Word for word, restate every line of the listing that follows.
>>>
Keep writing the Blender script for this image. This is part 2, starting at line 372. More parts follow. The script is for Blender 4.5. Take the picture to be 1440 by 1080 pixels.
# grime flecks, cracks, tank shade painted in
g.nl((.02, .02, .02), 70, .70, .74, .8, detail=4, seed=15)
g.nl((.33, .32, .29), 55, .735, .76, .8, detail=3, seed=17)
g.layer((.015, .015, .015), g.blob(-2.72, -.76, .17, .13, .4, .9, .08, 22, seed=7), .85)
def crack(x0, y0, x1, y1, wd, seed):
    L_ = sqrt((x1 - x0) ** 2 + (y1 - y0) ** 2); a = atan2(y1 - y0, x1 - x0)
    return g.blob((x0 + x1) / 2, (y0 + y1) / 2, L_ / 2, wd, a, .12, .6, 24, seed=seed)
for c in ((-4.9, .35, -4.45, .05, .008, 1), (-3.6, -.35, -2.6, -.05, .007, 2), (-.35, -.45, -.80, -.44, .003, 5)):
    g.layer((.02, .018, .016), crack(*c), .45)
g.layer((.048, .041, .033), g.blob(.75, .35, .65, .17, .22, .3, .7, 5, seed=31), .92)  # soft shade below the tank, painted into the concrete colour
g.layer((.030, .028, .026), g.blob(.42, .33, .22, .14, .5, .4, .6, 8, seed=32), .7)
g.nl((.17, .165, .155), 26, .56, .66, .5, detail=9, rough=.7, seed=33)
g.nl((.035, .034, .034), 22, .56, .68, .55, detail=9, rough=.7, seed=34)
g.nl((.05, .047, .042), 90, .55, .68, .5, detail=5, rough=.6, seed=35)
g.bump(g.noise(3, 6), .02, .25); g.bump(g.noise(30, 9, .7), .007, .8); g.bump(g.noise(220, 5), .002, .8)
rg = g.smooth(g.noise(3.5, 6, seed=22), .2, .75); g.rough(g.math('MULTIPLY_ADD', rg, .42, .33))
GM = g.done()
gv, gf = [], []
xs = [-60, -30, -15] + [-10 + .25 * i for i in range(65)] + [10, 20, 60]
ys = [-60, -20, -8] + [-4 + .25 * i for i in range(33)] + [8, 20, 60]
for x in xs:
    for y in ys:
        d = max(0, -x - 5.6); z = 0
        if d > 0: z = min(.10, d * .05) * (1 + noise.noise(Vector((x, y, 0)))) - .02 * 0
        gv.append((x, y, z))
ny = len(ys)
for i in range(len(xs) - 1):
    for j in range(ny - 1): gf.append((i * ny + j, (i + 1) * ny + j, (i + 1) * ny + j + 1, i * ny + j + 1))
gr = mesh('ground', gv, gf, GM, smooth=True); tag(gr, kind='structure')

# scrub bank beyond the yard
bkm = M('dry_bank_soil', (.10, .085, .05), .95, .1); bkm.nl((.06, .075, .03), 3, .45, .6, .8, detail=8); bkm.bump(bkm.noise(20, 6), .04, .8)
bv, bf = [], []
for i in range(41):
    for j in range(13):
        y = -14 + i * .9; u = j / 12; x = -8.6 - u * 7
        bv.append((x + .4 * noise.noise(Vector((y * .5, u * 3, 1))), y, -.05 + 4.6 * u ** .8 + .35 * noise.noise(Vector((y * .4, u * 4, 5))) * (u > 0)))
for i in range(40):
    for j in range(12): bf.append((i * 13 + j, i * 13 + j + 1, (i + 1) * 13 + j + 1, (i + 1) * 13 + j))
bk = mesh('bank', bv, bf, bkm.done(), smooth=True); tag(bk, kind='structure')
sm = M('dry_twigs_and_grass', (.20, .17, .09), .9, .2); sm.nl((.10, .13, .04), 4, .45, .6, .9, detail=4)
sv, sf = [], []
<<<
▶ **Result of this exercise**
Keep writing the Blender script for this image. This is part 2, starting at line 372. More parts follow. The script is for Blender 4.5. Take the picture to be 1440 by 1080 pixels.
# grime flecks, cracks, tank shade painted in
g.nl((.02, .02, .02), 70, .70, .74, .8, detail=4, seed=15)
g.nl((.33, .32, .29), 55, .735, .76, .8, detail=3, seed=17)
g.layer((.015, .015, .015), g.blob(-2.72, -.76, .17, .13, .4, .9, .08, 22, seed=7), .85)
def crack(x0, y0, x1, y1, wd, seed):
    L_ = sqrt((x1 - x0) ** 2 + (y1 - y0) ** 2); a = atan2(y1 - y0, x1 - x0)
    return g.blob((x0 + x1) / 2, (y0 + y1) / 2, L_ / 2, wd, a, .12, .6, 24, seed=seed)
for c in ((-4.9, .35, -4.45, .05, .008, 1), (-3.6, -.35, -2.6, -.05, .007, 2), (-.35, -.45, -.80, -.44, .003, 5)):
    g.layer((.02, .018, .016), crack(*c), .45)
g.layer((.048, .041, .033), g.blob(.75, .35, .65, .17, .22, .3, .7, 5, seed=31), .92)  # soft shade below the tank, painted into the concrete colour
g.layer((.030, .028, .026), g.blob(.42, .33, .22, .14, .5, .4, .6, 8, seed=32), .7)
g.nl((.17, .165, .155), 26, .56, .66, .5, detail=9, rough=.7, seed=33)
g.nl((.035, .034, .034), 22, .56, .68, .55, detail=9, rough=.7, seed=34)
g.nl((.05, .047, .042), 90, .55, .68, .5, detail=5, rough=.6, seed=35)
g.bump(g.noise(3, 6), .02, .25); g.bump(g.noise(30, 9, .7), .007, .8); g.bump(g.noise(220, 5), .002, .8)
rg = g.smooth(g.noise(3.5, 6, seed=22), .2, .75); g.rough(g.math('MULTIPLY_ADD', rg, .42, .33))
GM = g.done()
gv, gf = [], []
xs = [-60, -30, -15] + [-10 + .25 * i for i in range(65)] + [10, 20, 60]
ys = [-60, -20, -8] + [-4 + .25 * i for i in range(33)] + [8, 20, 60]
for x in xs:
    for y in ys:
        d = max(0, -x - 5.6); z = 0
        if d > 0: z = min(.10, d * .05) * (1 + noise.noise(Vector((x, y, 0)))) - .02 * 0
        gv.append((x, y, z))
ny = len(ys)
for i in range(len(xs) - 1):
    for j in range(ny - 1): gf.append((i * ny + j, (i + 1) * ny + j, (i + 1) * ny + j + 1, i * ny + j + 1))
gr = mesh('ground', gv, gf, GM, smooth=True); tag(gr, kind='structure')

# scrub bank beyond the yard
bkm = M('dry_bank_soil', (.10, .085, .05), .95, .1); bkm.nl((.06, .075, .03), 3, .45, .6, .8, detail=8); bkm.bump(bkm.noise(20, 6), .04, .8)
bv, bf = [], []
for i in range(41):
    for j in range(13):
        y = -14 + i * .9; u = j / 12; x = -8.6 - u * 7
        bv.append((x + .4 * noise.noise(Vector((y * .5, u * 3, 1))), y, -.05 + 4.6 * u ** .8 + .35 * noise.noise(Vector((y * .4, u * 4, 5))) * (u > 0)))
for i in range(40):
    for j in range(12): bf.append((i * 13 + j, i * 13 + j + 1, (i + 1) * 13 + j + 1, (i + 1) * 13 + j))
bk = mesh('bank', bv, bf, bkm.done(), smooth=True); tag(bk, kind='structure')
sm = M('dry_twigs_and_grass', (.20, .17, .09), .9, .2); sm.nl((.10, .13, .04), 4, .45, .6, .9, detail=4)
sv, sf = [], []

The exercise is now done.